I am trying to use a vault agent sidecar where I am injecting a secret into my kubernetes pod at the location /vault/secrets/...
. I then use a spring.config.import property to pull in that file for my application.
I have a @RefreshScope
annotated component that is logging the secret information for debugging purposes, which I have compared to the secret information that is mounted to the container. The logged information does not change from initial startup, while the secret file content does.
I am also using a config map with kubernetes which is the reason for needing this dependency.
I am using a spring boot parent on version 2.7.18
along with
<groupId>org.springframework.cloud</groupId>
<artifactId>spring-cloud-dependencies</artifactId>
<version>2021.0.8</version>
to manage my spring cloud version
Here is my bootstrap.properties file:
spring.config.activate.on-profile=kubernetes
spring.cloud.kubernetes.enabled=true
spring.cloud.kubernetes.discovery.enabled=false
spring.cloud.kubernetes.reload.enabled=false
spring.cloud.kubernetes.config.enabled=true
spring.cloud.kubernetes.secrets.enabled=true
spring.cloud.kubernetes.secrets.paths=/vault/secrets
spring.cloud.kubernetes.config.name=app
Here is how I am integrating my vault sidecar (with some stuff swapped to hide context):
vault.hashicorp.com/agent-inject: "true" # this deployment will need secrets from Vault
vault.hashicorp.com/role: namespace-app # auth role to log in to Vault
vault.hashicorp.com/agent-inject-secret-azure-app: azure/creds/namespace-app # path to a secret
vault.hashicorp.com/agent-inject-template-azure-app: | # template for the secret in environment file format
{{- with secret "azure/creds/namespace-app" -}}
{{ range $k, $v := .Data }}
azure.{{ $k }}={{ $v }}
{{ end }}
{{- end }}
vault.hashicorp.com/agent-inject-containers: "${{APP_NAME}}"
vault.hashicorp.com/agent-inject-command-azure-app: |
curl -s --request POST http://127.0.0.1:8081/actuator/refresh
vault.hashicorp.com/agent-revoke-on-shutdown: "true"
The config map works and has for a while.

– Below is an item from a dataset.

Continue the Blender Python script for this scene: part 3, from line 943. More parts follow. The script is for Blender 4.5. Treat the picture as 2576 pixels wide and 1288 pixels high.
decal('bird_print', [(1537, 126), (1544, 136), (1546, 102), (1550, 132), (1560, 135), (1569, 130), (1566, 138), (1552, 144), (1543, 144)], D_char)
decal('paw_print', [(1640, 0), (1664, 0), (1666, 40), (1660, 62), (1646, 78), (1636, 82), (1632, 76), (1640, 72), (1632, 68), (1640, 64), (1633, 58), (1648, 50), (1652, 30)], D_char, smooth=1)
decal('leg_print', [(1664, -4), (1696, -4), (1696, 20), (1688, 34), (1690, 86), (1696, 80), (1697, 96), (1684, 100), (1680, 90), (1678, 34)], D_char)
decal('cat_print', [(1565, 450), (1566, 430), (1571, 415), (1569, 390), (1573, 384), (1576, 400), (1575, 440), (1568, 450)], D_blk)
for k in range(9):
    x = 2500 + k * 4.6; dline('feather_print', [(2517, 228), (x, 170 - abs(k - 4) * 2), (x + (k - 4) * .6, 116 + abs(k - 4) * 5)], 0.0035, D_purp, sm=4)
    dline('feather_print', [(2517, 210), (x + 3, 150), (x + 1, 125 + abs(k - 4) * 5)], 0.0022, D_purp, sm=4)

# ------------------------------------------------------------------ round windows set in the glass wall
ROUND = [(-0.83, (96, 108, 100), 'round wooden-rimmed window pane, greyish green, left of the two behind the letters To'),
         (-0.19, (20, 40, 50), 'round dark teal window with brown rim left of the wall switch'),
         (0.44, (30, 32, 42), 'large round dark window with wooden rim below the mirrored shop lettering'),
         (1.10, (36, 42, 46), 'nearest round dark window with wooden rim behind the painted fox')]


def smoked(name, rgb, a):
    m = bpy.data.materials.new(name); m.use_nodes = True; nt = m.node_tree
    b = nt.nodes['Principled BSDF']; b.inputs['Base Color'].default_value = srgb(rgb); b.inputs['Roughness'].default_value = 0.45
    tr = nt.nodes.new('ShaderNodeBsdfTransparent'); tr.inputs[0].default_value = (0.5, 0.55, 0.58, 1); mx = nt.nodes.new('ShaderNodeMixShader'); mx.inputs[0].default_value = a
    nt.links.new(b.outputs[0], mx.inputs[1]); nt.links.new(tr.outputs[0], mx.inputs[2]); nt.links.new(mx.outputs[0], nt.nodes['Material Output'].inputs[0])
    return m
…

The sidecar itself works and injects/updates the credentials in the file when necessary. What isn’t working is the spring application itself updating the properties and thus causing issues.
I have tried using the secrets functionality of the kubernetes starter with no additional luck.
Additionally, I have tried running the app locally if I swap out spring-cloud-starter-kubernetes-fabric8-config
for spring-cloud-starter
and hit my actuator refresh endpoint I can see those credentials refresh both on the /actuator/refresh endpoint and in the application debug logs. However with the integration of the kubernetes starter it stops working. Locally I pulled all properties into my application.properties to reduce spots of failure.